Victoria Dean's work The Illusion of Purpose is a series of images taken on the coast of Britain and Ireland. They show obsolete structures that were part of communication systems but are now redundant. Resembling symbols of a forgotten language they were obviously built for some purpose that is now inscrutable to us. Introducing the work, Garrett Carr notes these landmarks 'have remained the same, it is just that the world has changed'.

Eamonn Doyle's previous work i, On and End involved him candidly photographing individuals in Dublin city centre, exploring how the forces of the city and the movement of its people continually shape each other.

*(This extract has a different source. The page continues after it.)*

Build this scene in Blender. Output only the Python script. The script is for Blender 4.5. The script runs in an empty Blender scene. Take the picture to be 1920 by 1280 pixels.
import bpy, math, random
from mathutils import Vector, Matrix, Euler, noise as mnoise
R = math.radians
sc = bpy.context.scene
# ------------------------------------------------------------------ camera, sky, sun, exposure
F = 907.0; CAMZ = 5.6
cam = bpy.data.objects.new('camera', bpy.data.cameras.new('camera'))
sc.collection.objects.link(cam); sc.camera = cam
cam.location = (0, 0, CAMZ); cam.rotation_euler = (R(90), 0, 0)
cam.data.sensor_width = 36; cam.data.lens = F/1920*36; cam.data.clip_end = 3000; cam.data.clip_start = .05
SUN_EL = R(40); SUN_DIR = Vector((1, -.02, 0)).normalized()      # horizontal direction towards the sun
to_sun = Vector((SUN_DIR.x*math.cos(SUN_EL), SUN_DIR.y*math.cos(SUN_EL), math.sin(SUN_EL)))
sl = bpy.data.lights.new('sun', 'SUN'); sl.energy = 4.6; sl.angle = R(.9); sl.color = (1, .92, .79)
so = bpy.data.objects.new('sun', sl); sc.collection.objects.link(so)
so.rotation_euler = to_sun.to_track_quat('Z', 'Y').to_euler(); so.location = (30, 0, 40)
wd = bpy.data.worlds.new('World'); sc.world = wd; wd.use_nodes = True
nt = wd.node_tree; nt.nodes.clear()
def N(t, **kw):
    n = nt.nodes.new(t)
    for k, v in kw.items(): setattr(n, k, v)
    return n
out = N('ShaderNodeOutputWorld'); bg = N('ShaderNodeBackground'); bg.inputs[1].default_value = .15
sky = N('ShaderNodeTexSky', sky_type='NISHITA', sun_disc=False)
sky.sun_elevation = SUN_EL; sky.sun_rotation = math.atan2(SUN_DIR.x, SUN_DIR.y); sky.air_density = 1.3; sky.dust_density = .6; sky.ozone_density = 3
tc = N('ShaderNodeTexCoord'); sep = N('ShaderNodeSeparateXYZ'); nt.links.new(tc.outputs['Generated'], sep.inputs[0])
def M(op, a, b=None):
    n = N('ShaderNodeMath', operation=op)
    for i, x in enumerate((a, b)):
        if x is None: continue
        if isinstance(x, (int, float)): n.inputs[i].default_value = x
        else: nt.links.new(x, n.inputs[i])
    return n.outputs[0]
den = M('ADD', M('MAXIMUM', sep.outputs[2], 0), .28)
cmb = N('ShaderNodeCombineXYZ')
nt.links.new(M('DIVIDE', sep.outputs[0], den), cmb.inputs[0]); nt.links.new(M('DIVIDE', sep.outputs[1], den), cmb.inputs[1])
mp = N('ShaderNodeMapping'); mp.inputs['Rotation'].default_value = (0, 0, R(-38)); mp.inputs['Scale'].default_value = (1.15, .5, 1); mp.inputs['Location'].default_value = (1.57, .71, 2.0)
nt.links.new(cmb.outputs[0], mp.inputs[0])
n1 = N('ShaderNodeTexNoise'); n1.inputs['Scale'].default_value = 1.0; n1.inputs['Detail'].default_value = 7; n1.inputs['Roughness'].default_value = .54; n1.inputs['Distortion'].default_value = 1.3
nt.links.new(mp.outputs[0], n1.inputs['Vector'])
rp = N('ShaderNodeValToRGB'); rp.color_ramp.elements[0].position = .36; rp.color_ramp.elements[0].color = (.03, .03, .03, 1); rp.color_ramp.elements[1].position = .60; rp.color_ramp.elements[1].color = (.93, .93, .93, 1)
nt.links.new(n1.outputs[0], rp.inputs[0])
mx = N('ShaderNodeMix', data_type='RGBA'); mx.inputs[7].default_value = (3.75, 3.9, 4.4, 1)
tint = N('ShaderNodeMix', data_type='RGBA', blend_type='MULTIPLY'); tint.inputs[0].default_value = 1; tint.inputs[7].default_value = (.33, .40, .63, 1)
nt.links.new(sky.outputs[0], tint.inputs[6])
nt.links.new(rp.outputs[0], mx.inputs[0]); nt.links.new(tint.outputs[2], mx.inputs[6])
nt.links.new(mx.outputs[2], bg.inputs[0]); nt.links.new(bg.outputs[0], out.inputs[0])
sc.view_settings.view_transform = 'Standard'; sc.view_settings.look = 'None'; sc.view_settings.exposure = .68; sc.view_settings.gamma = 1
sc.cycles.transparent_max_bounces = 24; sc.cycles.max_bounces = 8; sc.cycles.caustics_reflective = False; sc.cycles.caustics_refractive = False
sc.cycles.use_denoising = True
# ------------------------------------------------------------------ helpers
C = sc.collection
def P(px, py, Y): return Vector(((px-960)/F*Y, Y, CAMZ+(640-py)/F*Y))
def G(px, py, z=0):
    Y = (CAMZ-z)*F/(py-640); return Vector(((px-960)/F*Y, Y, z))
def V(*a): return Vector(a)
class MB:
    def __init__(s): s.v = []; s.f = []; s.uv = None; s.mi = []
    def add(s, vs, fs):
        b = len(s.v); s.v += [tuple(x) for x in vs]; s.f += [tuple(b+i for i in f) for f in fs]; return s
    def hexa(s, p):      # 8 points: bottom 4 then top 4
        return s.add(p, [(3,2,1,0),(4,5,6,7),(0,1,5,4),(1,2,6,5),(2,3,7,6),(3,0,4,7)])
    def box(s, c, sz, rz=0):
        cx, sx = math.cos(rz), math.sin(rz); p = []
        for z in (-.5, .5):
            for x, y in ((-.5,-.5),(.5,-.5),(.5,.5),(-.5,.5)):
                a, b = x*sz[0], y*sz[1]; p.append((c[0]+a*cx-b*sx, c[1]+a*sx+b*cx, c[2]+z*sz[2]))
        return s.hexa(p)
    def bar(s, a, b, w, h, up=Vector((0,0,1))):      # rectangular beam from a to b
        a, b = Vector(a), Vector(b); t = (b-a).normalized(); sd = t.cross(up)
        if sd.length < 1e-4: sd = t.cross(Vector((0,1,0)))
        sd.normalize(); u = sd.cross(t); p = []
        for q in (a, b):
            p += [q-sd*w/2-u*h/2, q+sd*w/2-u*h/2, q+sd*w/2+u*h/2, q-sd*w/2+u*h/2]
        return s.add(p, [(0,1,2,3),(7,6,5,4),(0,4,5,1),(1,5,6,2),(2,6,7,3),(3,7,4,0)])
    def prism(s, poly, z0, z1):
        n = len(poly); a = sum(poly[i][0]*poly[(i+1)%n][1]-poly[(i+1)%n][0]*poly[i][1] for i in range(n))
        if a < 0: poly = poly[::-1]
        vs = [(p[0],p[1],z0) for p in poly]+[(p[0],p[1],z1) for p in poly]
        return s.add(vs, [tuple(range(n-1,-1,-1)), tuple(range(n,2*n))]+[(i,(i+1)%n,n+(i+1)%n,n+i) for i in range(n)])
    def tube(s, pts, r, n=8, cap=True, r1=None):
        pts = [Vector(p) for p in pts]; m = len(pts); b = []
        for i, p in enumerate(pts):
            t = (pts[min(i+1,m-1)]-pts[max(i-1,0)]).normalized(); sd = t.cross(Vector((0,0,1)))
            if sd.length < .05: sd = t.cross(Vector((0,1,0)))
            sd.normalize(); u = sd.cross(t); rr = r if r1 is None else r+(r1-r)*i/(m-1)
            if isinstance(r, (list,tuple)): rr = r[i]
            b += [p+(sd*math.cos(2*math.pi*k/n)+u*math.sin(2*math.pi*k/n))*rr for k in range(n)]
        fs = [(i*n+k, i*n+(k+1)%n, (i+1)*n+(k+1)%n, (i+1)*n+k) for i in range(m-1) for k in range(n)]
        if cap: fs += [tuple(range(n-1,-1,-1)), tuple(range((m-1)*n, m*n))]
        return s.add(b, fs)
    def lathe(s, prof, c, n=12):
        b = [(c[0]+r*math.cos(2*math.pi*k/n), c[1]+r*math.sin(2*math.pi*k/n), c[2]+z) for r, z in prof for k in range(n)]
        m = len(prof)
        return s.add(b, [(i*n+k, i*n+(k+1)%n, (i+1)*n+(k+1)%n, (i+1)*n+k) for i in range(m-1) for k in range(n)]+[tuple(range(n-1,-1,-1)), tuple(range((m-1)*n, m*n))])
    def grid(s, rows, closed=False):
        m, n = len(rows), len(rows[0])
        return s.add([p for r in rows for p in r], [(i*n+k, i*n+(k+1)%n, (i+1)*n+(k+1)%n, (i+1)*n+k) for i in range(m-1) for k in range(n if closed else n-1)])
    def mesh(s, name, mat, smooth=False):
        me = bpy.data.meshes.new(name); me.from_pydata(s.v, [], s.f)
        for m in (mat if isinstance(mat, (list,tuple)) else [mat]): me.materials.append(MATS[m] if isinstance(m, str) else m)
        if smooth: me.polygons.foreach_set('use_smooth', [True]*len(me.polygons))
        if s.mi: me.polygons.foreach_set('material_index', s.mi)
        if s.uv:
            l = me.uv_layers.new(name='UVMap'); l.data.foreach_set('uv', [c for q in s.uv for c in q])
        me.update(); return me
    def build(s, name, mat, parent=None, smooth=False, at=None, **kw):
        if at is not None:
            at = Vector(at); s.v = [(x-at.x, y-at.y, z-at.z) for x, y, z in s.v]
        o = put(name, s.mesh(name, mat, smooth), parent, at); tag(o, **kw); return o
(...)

With K he moves to a landscape that loses its detail and locality and works with a simplified human form to contemplate more elemental forces that have 'driven us into being'.

Claire Masters is interested in the idea of the landscape as being composed 'not only of what lies before our eyes but what lies within our heads'. We are invited to see her photographs, of solitary rock formations on the shoreline, as a symbol of the passage of time and our place in it, with sand, sea and cloud, fleeting and ephemeral, pitched against the deep geological time of stone.

Noémie Goudal's Les Amants and Haven Her Body Was involved constructed imaginary landscapes with trompe-l'oeil sculptures photographed in natural settings. Her new work is also the result of deliberate staging and continues her interest in landscape as an illusory concept, this time involving an installation of mirrors in the landscape that 'brings real and theoretical geographies into coexistence'. Playing with this idea further Goudal installs the work in an elaborate 'maze like' wooden framework inspired by the skeletal structures underpinning fake manmade landscapes.